Recovery happens slowly, in unseen places, without fanfare or originality. We make it inspirational, quotable, and shareable to our peril. Chris Wheeler

It’s no surprise that the first step of the Twelve Steps used in recovery is both communal and confessional: “We admitted we were powerless over [insert focus of addiction here]…” Confession of need in a loving community initiates the process of healing. The more I daily confront the darkness within and outside of me with the light of Christ in the community of his saints, the more I understand it as a channel directing my desires beyond itself to an overwhelming light. I look at my darkness not to love it more, but to recognize that I need help to escape it. In confession, I relinquish my darkness into the hands of my Savior who already knows its contours. I share the burden of it with the people around me, and they share their burdens with me. This is the purpose of the Lenten season: to face our need and look to Christ to fill it.


In the upside-down kingdom of God, when we turn to him and look him in the face, when we see the severe and gentle mercy of our Savior, our darkness begins to reveal Jesus instead of our own brokenness. We see the failure as it is, and we remember that no depth of failure was too deep for him to reach us. We know the pride in us and we see him humbling himself unto death, even death on the cross, that we might be his. We know our crippling addiction to approval and our desperate desire to be loved, and we know that through spilling his own blood on the cross he has approved and accepted us as his beloved bride.


In this light, the work of recovery is not about skyrocketing to victory out of pits of despair. Healing is not about inspirational moments, mountain summits, or applaudable epiphanies.

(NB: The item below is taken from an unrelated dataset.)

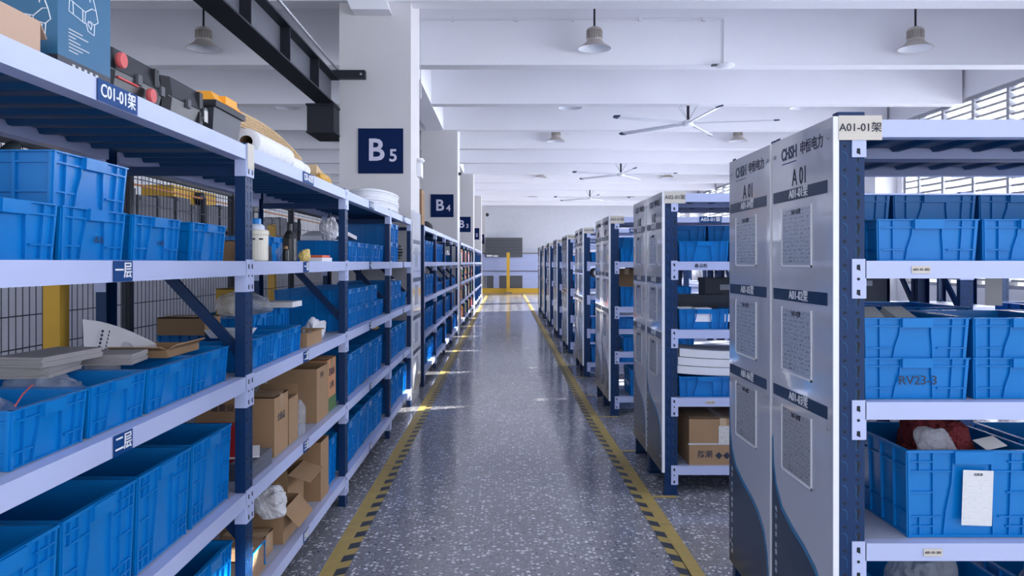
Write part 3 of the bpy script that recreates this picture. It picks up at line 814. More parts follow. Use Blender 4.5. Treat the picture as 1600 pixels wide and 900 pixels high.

In recovery, I found a community that resisted what I’d always been told about stories—that they had to be unique—suggesting instead that a story was most useful when it wasn’t unique at all, when it understood itself as something that had been lived before and would be lived again. Our stories were valuable because of this redundancy, not despite it. Originality wasn’t the ideal, and beauty wasn’t the point. —Leslie Jamison, The Recovering: Intoxication and Its Aftermath

Like our creative work and our spiritual lives, recovery happens slowly. It happens in a close, honest community. It happens in unseen places, without fanfare or originality. It is not always beautiful or noteworthy. It doesn’t fit into the algorithms. Its similarity to other stories is unnerving and comforting at once. We make it inspirational, quotable, and shareable to our peril.


In the light of Christ, every story bent toward night is a signpost to a happy ending. Every illness is pointing to the cure. Every dark night of the soul is pointing to the rising of the sun. In Lent, we may recognize our need, but we encounter our healing in Easter.


As we retell this story during Holy Week, may we look beyond the darkness to the approaching dawn.